La carrière actuelle est loin d’être indifférenciée : les parcours ne sont pas uniformes. Une carrière au grand choix est parcourue en 20 ans, au choix en 26 ans, à l’ancienneté en 30 ans. Sur une carrière en 40 ans, la différence des gains cumulés entre un collègue HC toujours promu au grand choix et un collègue non promu HC, parcourant sa carrière à l’ancienneté est de 174 000 euros. La différence reste à 134 000 euros avec un collègue parcourant sa carrière à l’ancienneté mais finissant à la HC. Les effets de notation sont déjà bien réels et entraînent des parcours différents.

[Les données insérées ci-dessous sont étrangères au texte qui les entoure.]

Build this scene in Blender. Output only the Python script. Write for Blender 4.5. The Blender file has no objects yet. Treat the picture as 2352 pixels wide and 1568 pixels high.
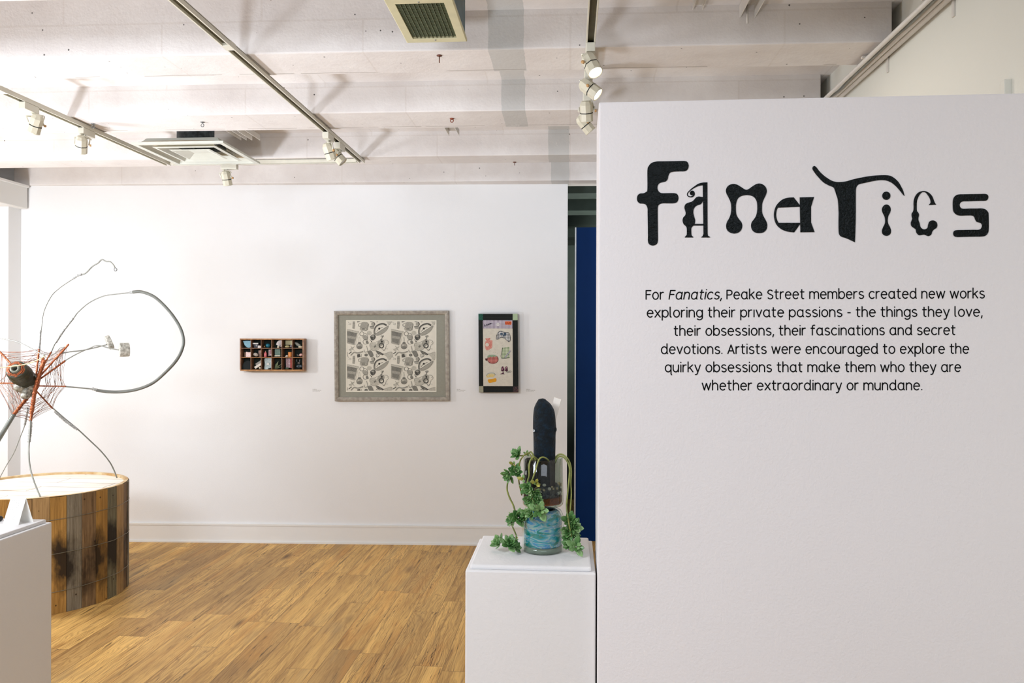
import bpy, bmesh, math, random
from mathutils import Vector, Matrix
from mathutils.geometry import tessellate_polygon
random.seed(7)
SC = bpy.context.scene
COL = SC.collection
# ---------------------------------------------------------------- camera, world, light, exposure
W, Hh, LENS = 2352, 1568, 28.0
F = LENS / 36.0 * W
CAMH = 1.5
YAW = math.atan(132 / F)
ROLL = 0.003
cam = bpy.data.cameras.new('camera')
cam.lens = LENS; cam.sensor_width = 36.0; cam.clip_start = 0.02
camo = bpy.data.objects.new('camera', cam); COL.objects.link(camo)
CM = Matrix.Rotation(YAW, 3, 'Z') @ Matrix.Rotation(math.pi / 2, 3, 'X') @ Matrix.Rotation(ROLL, 3, 'Z')
CO = Vector((0, 0, CAMH))
camo.matrix_world = Matrix.Translation(CO) @ CM.to_4x4()
SC.camera = camo
SC.view_settings.view_transform = 'Standard'
SC.view_settings.look = 'None'
SC.view_settings.gamma = 1.0
SC.view_settings.use_curve_mapping = False
SC.view_settings.exposure = 0.32
try:
    SC.cycles.use_denoising = True
    SC.cycles.max_bounces = 10
    SC.cycles.transparent_max_bounces = 16
    SC.cycles.caustics_reflective = False
    SC.cycles.caustics_refractive = False
except Exception:
    pass
world = bpy.data.worlds.new('world'); SC.world = world
world.use_nodes = True
bg = world.node_tree.nodes['Background']
bg.inputs[0].default_value = (.85, .94, 1.07, 1); bg.inputs[1].default_value = 0.40

def light(name, kind, loc, energy, color=(1, .96, .91), target=None, size=.1, spot=80, blend=.6, sy=None):
    l = bpy.data.lights.new(name, kind); l.energy = energy; l.color = color
    if kind == 'AREA':
        l.size = size
        if sy: l.shape = 'RECTANGLE'; l.size_y = sy
    else:
        l.shadow_soft_size = size
    if kind == 'SPOT':
        l.spot_size = math.radians(spot); l.spot_blend = blend
    o = bpy.data.objects.new(name, l); COL.objects.link(o); o.location = loc
    if target is not None:
        o.rotation_euler = (Vector(target) - Vector(loc)).to_track_quat('-Z', 'Y').to_euler()
    return o
# bright lamp standing in the left bay, outside the frame: lights the left corner, throws the sculpture's shadow
light('bay_lamp_light', 'POINT', (-4.0, 3.9, 1.70), 84, (.94, .965, 1.01), size=.15)
# ceiling lights of the front room, behind and above the camera, then added fill spots
light('front_room_light', 'AREA', (0.5, -1.2, 2.9), 35, (.865, .94, 1.05), target=(0.6, 1.6, 1.0), size=2.2, sy=1.2)
light('front_left_light', 'AREA', (-2.3, .3, 2.55), 80, (.89, .95, 1.04), target=(-1.9, 4.6, .3), size=1.4, sy=.8)
light('ceiling_fill_left', 'SPOT', (-3.6, 2.6, .5), 290, (.88, .95, 1.06), target=(-1.9, 3.8, 2.8), size=.25, spot=88, blend=1.0)  # added fill, no such fitting: brightens ribs and ceiling on the left
light('ceiling_fill_front', 'SPOT', (-1.5, .6, .45), 150, (.87, .95, 1.06), target=(-.75, 3.9, 2.8), size=.25, spot=62, blend=1.0)  # added fill from low in front, lifts the ceiling only

# ---------------------------------------------------------------- picture to place
def ray(px, py):
    d = CM @ Vector(((px - W / 2) / F, -(py - Hh / 2) / F, -1.0))
    return d
def on_plane(px, py, p0, n):
    d = ray(px, py)
    t = (p0 - CO).dot(n) / d.dot(n)
    return CO + d * t
def atY(px, py, y): return on_plane(px, py, Vector((0, y, 0)), Vector((0, 1, 0)))
def atZ(px, py, z): return on_plane(px, py, Vector((0, 0, z)), Vector((0, 0, 1)))
def atX(px, py, x): return on_plane(px, py, Vector((x, 0, 0)), Vector((1, 0, 0)))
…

Si les carrières sont retardées pour certains, les promotions d’échelon et de grade doivent rester envisageables : le barème que nous défendons évite au moins d’exclure a priori des situations et permet à chacun à court ou moyen terme une possibilité de promotion.

Nous demandons un examen attentif des collègues exclus en 2005 : les 141 « exclus » certifiés et 35 PLP doivent impérativement être reconsidérés cette année pour rendre possible leur promotion. Ces promotions sont à rattraper avant que d’autres nouvellement promus au 11e échelon prennent prématurément un emploi de HC.